The oxidation state of an element in a compound reveals the number of electrons lost or gained by an atom. It’s a fundamental concept to understand chemical reactions, particularly redox processes where transfer of electrons occurs. In our exercise involving the ferrous ion, we observe how it gets oxidized. The ferrous ion, denoted as Fe²⁺, has lost two electrons compared to the neutral iron atom. During the reaction with acidified hydrogen peroxide, Fe²⁺ loses another electron and transitions into the ferric ion, Fe³⁺, indicating an increase in its oxidation state from +2 to +3. This alteration is critical as it affects the magnetic properties, which in turn play a role in the calculation of magnetic moments.

Understanding the d-electron configuration is essential in coordination chemistry. d-electrons are those that are found in the d-orbitals of transition elements. The number of d-electrons remaining after an ion has formed determines many properties, including magnetic moments. For iron (Fe), its atomic number is 26, leading to a neutral atom electronic configuration of [Ar] 3d⁶ 4s². When iron becomes Fe²⁺, it loses the two 4s electrons, resulting in a configuration of [Ar] 3d⁶. The further oxidation to produce Fe³⁺ involves losing another electron, specifically from the d-orbitals, leaving [Ar] 3d⁵. Thus, for the ferric ion, we count five d-electrons which significantly influences the ion's magnetic properties.

Ferrous ion oxidation is the process where a ferrous ion, Fe²⁺, increases its oxidation state by losing an electron to form a ferric ion, Fe³⁺. In the given exercise, the reactant acidified hydrogen peroxide serves as an oxidizing agent. Oxidizing agents pull electrons away from other substances. For students tackling this concept, envision charge like a balance scale, where adding positive charge (losing electrons) tips the scale towards a higher oxidation state. After the oxidation of the ferrous ion, we observe that it goes from having six d-electrons to five, as explained previously. In terms of chemical equations, this can be simply represented as: Fe²⁺ → Fe³⁺ + e^-.

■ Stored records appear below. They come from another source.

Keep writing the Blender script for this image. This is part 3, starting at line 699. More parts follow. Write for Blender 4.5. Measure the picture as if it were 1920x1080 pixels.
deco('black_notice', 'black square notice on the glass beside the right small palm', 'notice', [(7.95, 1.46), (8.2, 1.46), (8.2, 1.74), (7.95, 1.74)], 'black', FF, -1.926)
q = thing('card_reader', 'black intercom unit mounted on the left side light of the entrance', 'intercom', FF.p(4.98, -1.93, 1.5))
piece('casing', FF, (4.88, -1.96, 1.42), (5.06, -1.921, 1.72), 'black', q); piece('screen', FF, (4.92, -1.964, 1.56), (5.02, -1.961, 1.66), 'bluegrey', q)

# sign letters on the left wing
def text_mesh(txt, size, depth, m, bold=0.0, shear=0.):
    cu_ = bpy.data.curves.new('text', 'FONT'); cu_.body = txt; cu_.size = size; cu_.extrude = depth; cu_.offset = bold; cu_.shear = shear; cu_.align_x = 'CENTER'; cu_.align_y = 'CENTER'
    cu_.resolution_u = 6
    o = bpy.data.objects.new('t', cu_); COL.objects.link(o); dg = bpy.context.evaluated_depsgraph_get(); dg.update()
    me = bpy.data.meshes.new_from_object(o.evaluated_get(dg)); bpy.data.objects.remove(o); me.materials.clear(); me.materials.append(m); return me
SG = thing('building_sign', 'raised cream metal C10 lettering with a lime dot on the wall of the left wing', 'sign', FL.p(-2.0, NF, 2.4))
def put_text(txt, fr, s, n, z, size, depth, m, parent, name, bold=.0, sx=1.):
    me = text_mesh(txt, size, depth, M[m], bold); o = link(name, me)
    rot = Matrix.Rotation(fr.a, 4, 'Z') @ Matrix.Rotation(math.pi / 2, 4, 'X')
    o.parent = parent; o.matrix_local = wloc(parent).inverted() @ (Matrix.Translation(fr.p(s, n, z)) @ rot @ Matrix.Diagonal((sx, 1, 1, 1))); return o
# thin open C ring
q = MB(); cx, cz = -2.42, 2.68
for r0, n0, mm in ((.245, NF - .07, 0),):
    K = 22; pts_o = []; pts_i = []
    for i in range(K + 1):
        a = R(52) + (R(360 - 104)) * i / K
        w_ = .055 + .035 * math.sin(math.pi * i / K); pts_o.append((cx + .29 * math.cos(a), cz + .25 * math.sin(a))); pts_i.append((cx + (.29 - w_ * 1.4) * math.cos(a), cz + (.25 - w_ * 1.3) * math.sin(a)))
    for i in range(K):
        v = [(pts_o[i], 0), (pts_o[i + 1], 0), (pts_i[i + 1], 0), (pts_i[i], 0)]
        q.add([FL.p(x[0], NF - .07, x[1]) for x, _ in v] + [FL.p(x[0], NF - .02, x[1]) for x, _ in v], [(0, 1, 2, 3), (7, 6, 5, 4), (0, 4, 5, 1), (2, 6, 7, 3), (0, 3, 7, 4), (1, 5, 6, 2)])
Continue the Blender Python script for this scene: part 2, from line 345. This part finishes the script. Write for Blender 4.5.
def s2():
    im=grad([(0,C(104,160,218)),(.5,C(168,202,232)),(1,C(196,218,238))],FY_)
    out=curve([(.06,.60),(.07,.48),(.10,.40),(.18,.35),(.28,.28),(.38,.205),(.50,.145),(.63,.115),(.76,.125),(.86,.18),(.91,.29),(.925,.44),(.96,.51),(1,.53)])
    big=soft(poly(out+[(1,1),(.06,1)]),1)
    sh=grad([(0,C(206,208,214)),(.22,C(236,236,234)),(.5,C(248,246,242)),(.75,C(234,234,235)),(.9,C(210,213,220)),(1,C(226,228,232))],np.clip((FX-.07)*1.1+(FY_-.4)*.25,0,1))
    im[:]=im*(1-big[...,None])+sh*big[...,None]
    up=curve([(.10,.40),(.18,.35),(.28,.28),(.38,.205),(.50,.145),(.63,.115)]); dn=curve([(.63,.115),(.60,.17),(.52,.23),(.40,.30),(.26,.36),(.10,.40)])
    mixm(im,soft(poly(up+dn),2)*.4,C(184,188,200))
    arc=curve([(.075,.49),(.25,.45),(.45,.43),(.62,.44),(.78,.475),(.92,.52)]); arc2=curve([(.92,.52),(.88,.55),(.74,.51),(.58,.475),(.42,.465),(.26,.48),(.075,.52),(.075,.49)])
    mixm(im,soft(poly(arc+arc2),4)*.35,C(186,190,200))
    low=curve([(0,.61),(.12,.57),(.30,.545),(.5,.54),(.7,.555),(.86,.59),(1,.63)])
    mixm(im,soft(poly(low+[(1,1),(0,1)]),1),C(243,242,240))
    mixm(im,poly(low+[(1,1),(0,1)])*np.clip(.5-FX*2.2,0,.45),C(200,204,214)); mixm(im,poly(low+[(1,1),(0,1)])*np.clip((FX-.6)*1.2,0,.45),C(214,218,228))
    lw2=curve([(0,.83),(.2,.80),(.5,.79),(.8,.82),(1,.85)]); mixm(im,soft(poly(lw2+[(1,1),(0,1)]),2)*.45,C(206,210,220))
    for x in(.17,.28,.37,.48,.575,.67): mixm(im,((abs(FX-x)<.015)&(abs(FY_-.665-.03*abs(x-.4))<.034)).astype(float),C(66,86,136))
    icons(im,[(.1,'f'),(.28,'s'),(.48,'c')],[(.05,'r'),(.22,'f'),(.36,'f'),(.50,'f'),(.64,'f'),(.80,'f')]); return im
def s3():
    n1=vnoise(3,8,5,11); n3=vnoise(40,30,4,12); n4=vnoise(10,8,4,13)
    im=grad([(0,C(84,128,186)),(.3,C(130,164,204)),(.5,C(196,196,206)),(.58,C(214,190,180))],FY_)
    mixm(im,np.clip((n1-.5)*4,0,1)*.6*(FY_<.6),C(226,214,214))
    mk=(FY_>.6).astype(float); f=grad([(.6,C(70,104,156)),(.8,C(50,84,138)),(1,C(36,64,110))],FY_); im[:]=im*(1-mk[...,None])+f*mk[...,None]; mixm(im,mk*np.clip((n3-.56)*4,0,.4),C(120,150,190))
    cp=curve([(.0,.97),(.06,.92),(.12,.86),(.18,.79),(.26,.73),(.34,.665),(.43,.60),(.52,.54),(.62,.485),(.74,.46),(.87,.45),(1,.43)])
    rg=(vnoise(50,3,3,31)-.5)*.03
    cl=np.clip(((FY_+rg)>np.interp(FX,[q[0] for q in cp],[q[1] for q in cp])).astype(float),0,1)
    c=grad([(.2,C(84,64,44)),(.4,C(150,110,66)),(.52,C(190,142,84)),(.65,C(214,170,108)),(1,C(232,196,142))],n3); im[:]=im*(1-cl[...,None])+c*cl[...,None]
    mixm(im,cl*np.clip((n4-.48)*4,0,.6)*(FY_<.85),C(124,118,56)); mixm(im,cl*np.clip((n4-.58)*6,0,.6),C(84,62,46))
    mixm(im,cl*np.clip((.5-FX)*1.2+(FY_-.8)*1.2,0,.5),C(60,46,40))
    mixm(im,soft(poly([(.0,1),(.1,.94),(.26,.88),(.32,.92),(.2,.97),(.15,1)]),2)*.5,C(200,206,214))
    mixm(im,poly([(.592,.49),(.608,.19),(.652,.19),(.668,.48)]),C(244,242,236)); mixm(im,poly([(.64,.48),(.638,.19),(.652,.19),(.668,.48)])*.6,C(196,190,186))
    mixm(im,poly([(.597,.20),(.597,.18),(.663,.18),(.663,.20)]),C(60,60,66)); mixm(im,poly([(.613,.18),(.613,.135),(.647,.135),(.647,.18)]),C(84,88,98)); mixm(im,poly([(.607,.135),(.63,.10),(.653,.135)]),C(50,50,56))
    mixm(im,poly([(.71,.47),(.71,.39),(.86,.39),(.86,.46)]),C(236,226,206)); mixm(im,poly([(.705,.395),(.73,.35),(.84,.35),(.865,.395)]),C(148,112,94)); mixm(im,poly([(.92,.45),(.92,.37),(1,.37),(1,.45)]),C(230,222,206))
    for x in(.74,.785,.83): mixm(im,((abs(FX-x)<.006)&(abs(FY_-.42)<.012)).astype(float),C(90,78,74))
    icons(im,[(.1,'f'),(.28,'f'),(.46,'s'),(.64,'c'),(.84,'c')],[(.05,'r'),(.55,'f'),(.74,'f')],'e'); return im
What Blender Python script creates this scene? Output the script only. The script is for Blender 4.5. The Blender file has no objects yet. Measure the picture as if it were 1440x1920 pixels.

The Bohr Magneton (\text{B.M.}) is a unit of magnetic moment named after the physicist Niels Bohr. It is a physical constant and the fundamental quantum of the intrinsic magnetic moment for an electron orbiting a nucleus. In the context of the exercise, the calculated magnetic moment provides insight into the number of unpaired d-electrons, which is closely associated with magnetic properties of the ion. The stronger the magnetic moment, the more unpaired electrons an ion has. The formula for magnetic moment is: \(\mu = \sqrt{n(n+2)}\) B.M., where n represents the number of unpaired electrons. Applying this formula to an Fe³⁺ ion with five unpaired d-electrons results in \(\mu = \sqrt{5(5+2)} = \sqrt{35} = 5.92\) B.M., which illustrates the direct relationship between the number of unpaired electrons and the magnetic moment they produce.